Give an exact copy of every line, leaving images out.

===== Collected data =====

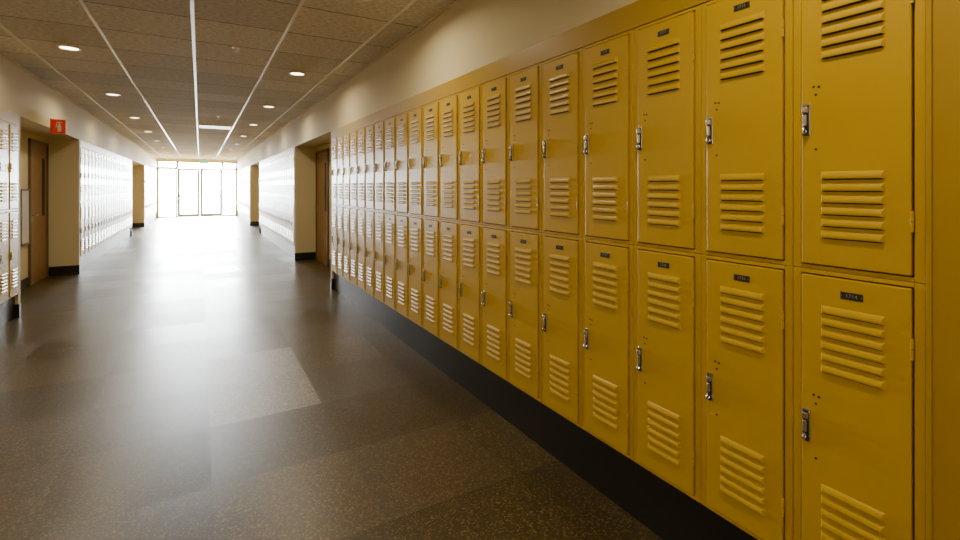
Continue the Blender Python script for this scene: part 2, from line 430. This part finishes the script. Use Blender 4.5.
def sprinkler(x, y):
    b = MB(); b.cyl((0, 0, -.003), .035, .006, 'Z', 0, 20); b.cyl((0, 0, -.02), .008, .035, 'Z', 0, 12); b.cyl((0, 0, -.04), .018, .003, 'Z', 0, 16)
    obj('sprinkler_head', b.mesh('sprinkler_head', M_WHITE), None, (x, y, ZC), label='small white ceiling sprinkler head with round escutcheon', category='sprinkler', group='ceiling sprinklers')
for y in (5.2, 10.4, 15.6, 20.8): sprinkler(.30, y)

e = bpy.data.objects.new('ceiling_light_panel', None); C.objects.link(e); e.location = (.297, 12.3, ZC)
e['label'] = 'flat rectangular ceiling light panel with cool white diffuser'; e['category'] = 'ceiling light'
b = MB(); b.box(-.33, .33, -.30, -.28, -.012, 0, 0); b.box(-.33, .33, .28, .30, -.012, 0, 0); b.box(-.33, -.31, -.28, .28, -.012, 0, 0); b.box(.31, .33, -.28, .28, -.012, 0, 0)
obj('panel_frame', b.mesh('panel_frame', M_WHITE), e)
obj('diffuser', MB().box(-.31, .31, -.28, .28, -.008, -.001).mesh('diffuser', M_DIFF), e)

# exit sign
e = bpy.data.objects.new('exit_sign', None); C.objects.link(e); e.location = (.15, 23.6, ZC)
e['label'] = 'hanging exit sign with green lettering above the glass doors'; e['category'] = 'sign'
obj('stem', MB().cyl((0, 0, -.08), .01, .16).mesh('stem', M_WHITE), e)
obj('sign_panel', MB().box(-.17, .17, -.02, .02, -.36, -.16, 0, .006).mesh('sign_panel', M_WHITE), e)
obj('lettering', text_mesh('EXIT', .17, M_GREEN, .002), e, (0, -.023, -.26))

# red projecting sign
e = bpy.data.objects.new('fire_extinguisher_sign', None); C.objects.link(e); e.location = (XL, 8.55, 2.28)
e['label'] = 'red projecting wall sign with white fire extinguisher symbol'; e['category'] = 'sign'
obj('bracket', MB().box(0, .012, -.03, .03, -.10, .10, 0, .002).mesh('bracket', M_RED), e)
obj('sign_panel', MB().box(.012, .155, -.004, .004, -.095, .095, 0, .002).mesh('sign_panel', M_RED), e)
b = MB(); b.poly([(.070, -.07), (.107, -.07), (.107, .015), (.099, .03), (.078, .03), (.070, .015)], -.0065, -.0042)
b.box(.083, .094, -.0065, -.0042, .03, .05); b.box(.070, .120, -.0065, -.0042, .05, .06)
b.poly([(.061, .055), (.070, .06), (.057, -.02), (.050, -.02)], -.0065, -.0042)
obj('extinguisher_symbol', b.mesh('extinguisher_symbol', M_WHITE), e)

# framed notice in the alcove
e = bpy.data.objects.new('framed_notice', None); C.objects.link(e); e.location = (BXL, 9.10, 1.03); e.rotation_euler = (0, 0, math.pi/2)
e['label'] = 'dark framed pale notice hung on cream alcove wall beside door'; e['category'] = 'notice'
b = MB(); b.box(-.20, .20, -.03, 0, -.40, -.37); b.box(-.20, .20, -.03, 0, .37, .40); b.box(-.20, -.17, -.03, 0, -.37, .37); b.box(.17, .20, -.03, 0, -.37, .37)
obj('frame', b.mesh('frame', M_FRAME), e)
obj('paper', MB().box(-.17, .17, -.022, -.002, -.37, .37).mesh('paper', M_PAPER), e)

# ------------------------------------------------------------------ world, portal, camera
w = bpy.data.worlds.new('sky'); bpy.context.scene.world = w; w.use_nodes = True
bg = w.node_tree.nodes['Background']; bg.inputs['Color'].default_value = (0.97, 0.98, 1.0, 1); bg.inputs['Strength'].default_value = 290
pl = bpy.data.lights.new('window_portal', 'AREA'); pl.shape = 'RECTANGLE'; pl.size = gx1-gx0; pl.size_y = 2.68
pl.cycles.is_portal = True
po = bpy.data.objects.new('window_portal', pl); C.objects.link(po)
po.location = ((gx0+gx1)/2, YE+.2, 1.34)
po.rotation_euler = Vector((0, -1, 0)).to_track_quat('-Z', 'Z').to_euler()

cam = bpy.data.cameras.new('camera'); co = bpy.data.objects.new('camera', cam); C.objects.link(co)
cam.sensor_width = 36; cam.lens = 18.0; cam.shift_y = -83/960; cam.clip_start = .02; cam.clip_end = 300
co.location = (0, 0, 1.453); co.rotation_euler = (math.pi/2, 0, -math.radians(30.26))
bpy.context.scene.camera = co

=====

**Exercise solution:**
Continue the Blender Python script for this scene: part 2, from line 430. This part finishes the script. Use Blender 4.5.
def sprinkler(x, y):
    b = MB(); b.cyl((0, 0, -.003), .035, .006, 'Z', 0, 20); b.cyl((0, 0, -.02), .008, .035, 'Z', 0, 12); b.cyl((0, 0, -.04), .018, .003, 'Z', 0, 16)
    obj('sprinkler_head', b.mesh('sprinkler_head', M_WHITE), None, (x, y, ZC), label='small white ceiling sprinkler head with round escutcheon', category='sprinkler', group='ceiling sprinklers')
for y in (5.2, 10.4, 15.6, 20.8): sprinkler(.30, y)

e = bpy.data.objects.new('ceiling_light_panel', None); C.objects.link(e); e.location = (.297, 12.3, ZC)
e['label'] = 'flat rectangular ceiling light panel with cool white diffuser'; e['category'] = 'ceiling light'
b = MB(); b.box(-.33, .33, -.30, -.28, -.012, 0, 0); b.box(-.33, .33, .28, .30, -.012, 0, 0); b.box(-.33, -.31, -.28, .28, -.012, 0, 0); b.box(.31, .33, -.28, .28, -.012, 0, 0)
obj('panel_frame', b.mesh('panel_frame', M_WHITE), e)
obj('diffuser', MB().box(-.31, .31, -.28, .28, -.008, -.001).mesh('diffuser', M_DIFF), e)

# exit sign
e = bpy.data.objects.new('exit_sign', None); C.objects.link(e); e.location = (.15, 23.6, ZC)
e['label'] = 'hanging exit sign with green lettering above the glass doors'; e['category'] = 'sign'
obj('stem', MB().cyl((0, 0, -.08), .01, .16).mesh('stem', M_WHITE), e)
obj('sign_panel', MB().box(-.17, .17, -.02, .02, -.36, -.16, 0, .006).mesh('sign_panel', M_WHITE), e)
obj('lettering', text_mesh('EXIT', .17, M_GREEN, .002), e, (0, -.023, -.26))

# red projecting sign
e = bpy.data.objects.new('fire_extinguisher_sign', None); C.objects.link(e); e.location = (XL, 8.55, 2.28)
e['label'] = 'red projecting wall sign with white fire extinguisher symbol'; e['category'] = 'sign'
obj('bracket', MB().box(0, .012, -.03, .03, -.10, .10, 0, .002).mesh('bracket', M_RED), e)
obj('sign_panel', MB().box(.012, .155, -.004, .004, -.095, .095, 0, .002).mesh('sign_panel', M_RED), e)
b = MB(); b.poly([(.070, -.07), (.107, -.07), (.107, .015), (.099, .03), (.078, .03), (.070, .015)], -.0065, -.0042)
b.box(.083, .094, -.0065, -.0042, .03, .05); b.box(.070, .120, -.0065, -.0042, .05, .06)
b.poly([(.061, .055), (.070, .06), (.057, -.02), (.050, -.02)], -.0065, -.0042)
obj('extinguisher_symbol', b.mesh('extinguisher_symbol', M_WHITE), e)

# framed notice in the alcove
e = bpy.data.objects.new('framed_notice', None); C.objects.link(e); e.location = (BXL, 9.10, 1.03); e.rotation_euler = (0, 0, math.pi/2)
e['label'] = 'dark framed pale notice hung on cream alcove wall beside door'; e['category'] = 'notice'
b = MB(); b.box(-.20, .20, -.03, 0, -.40, -.37); b.box(-.20, .20, -.03, 0, .37, .40); b.box(-.20, -.17, -.03, 0, -.37, .37); b.box(.17, .20, -.03, 0, -.37, .37)
obj('frame', b.mesh('frame', M_FRAME), e)
obj('paper', MB().box(-.17, .17, -.022, -.002, -.37, .37).mesh('paper', M_PAPER), e)

# ------------------------------------------------------------------ world, portal, camera
w = bpy.data.worlds.new('sky'); bpy.context.scene.world = w; w.use_nodes = True
bg = w.node_tree.nodes['Background']; bg.inputs['Color'].default_value = (0.97, 0.98, 1.0, 1); bg.inputs['Strength'].default_value = 290
pl = bpy.data.lights.new('window_portal', 'AREA'); pl.shape = 'RECTANGLE'; pl.size = gx1-gx0; pl.size_y = 2.68
pl.cycles.is_portal = True
po = bpy.data.objects.new('window_portal', pl); C.objects.link(po)
po.location = ((gx0+gx1)/2, YE+.2, 1.34)
po.rotation_euler = Vector((0, -1, 0)).to_track_quat('-Z', 'Z').to_euler()

cam = bpy.data.cameras.new('camera'); co = bpy.data.objects.new('camera', cam); C.objects.link(co)
cam.sensor_width = 36; cam.lens = 18.0; cam.shift_y = -83/960; cam.clip_start = .02; cam.clip_end = 300
co.location = (0, 0, 1.453); co.rotation_euler = (math.pi/2, 0, -math.radians(30.26))
bpy.context.scene.camera = co